The only person to contest this position was his younger brother Tokugawa Tadanaga.
A fierce rivalry began to develop between the brothers.
From an early age, Iemitsu had practiced the shudo tradition (which does not imply a specific homosexual identity, but rather, homosexual behavior).
However, in 1620, he had had a falling out with his lover, Sakabe Gozaemon, a childhood friend and retainer, aged twenty one, and murdered him as they shared a bathtub.(Louis Crompton, Homosexuality p.439)
Iemitsu was nineteen in 1623 when Hidetada had abdicated the post of shogun in his favor.

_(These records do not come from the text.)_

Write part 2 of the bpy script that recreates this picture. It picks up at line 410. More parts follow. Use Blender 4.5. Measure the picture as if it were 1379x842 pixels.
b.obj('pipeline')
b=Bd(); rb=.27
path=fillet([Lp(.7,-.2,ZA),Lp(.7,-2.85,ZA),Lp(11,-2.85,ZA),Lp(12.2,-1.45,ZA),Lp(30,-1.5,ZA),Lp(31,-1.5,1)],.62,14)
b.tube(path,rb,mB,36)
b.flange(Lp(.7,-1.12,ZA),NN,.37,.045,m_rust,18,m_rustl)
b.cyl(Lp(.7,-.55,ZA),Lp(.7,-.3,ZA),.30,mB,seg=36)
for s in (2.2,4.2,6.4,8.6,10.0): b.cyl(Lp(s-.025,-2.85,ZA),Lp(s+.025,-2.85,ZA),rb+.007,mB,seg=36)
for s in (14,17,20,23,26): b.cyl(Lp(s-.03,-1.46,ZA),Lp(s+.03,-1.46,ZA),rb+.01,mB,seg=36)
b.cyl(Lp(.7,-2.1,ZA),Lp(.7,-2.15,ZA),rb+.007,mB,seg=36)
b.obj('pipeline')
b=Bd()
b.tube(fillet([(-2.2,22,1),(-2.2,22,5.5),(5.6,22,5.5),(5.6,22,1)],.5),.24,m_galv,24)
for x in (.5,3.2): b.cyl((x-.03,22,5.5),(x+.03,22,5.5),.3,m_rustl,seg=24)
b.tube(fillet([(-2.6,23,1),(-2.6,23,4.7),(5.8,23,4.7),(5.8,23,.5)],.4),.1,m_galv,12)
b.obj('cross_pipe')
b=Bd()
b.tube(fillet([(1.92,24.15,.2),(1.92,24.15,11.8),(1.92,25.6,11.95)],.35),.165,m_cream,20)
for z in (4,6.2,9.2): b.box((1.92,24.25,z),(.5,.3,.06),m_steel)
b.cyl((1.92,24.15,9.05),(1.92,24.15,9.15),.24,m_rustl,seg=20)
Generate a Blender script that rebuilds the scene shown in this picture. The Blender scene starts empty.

Hidetada continues to rule as Ōgosho (retired Shogun), but Iemitsu has nevertheless assumed a role as formal head of the bakufu bureaucracy.
IShogun Iemitsu and retired Shogun Hidetada had in 1626 visited Emperor Go-Mizunoo, Empress Masako (Hidetada's daughter and Iemitsu's sister), and Imperial Princess Meisho in Kyoto.
Shogun Iemitsu had made lavish grants of gold and money to the court nobles and the court itself, yet relations with Go-Mizunoo had deteriorated after the Purple Clothes Incident, during which the Emperor was accused of having bestowed honorific purple garments to more than ten priests despite an edict which had banned them for two years (probably in order to break the bond between the Emperor and religious circles).
The shogunate had intervened, making the bestowing of the garments invalid.
When the wet nurse of Iemitsu and Masako breaks a taboo by visiting the imperial court as a commoner in December 1629, Go-Mizunoo, embarrassed, abdicates on the same day that the priests go into exile, and Meisho becomes empress.
The shogun is now the uncle of the sitting monarch.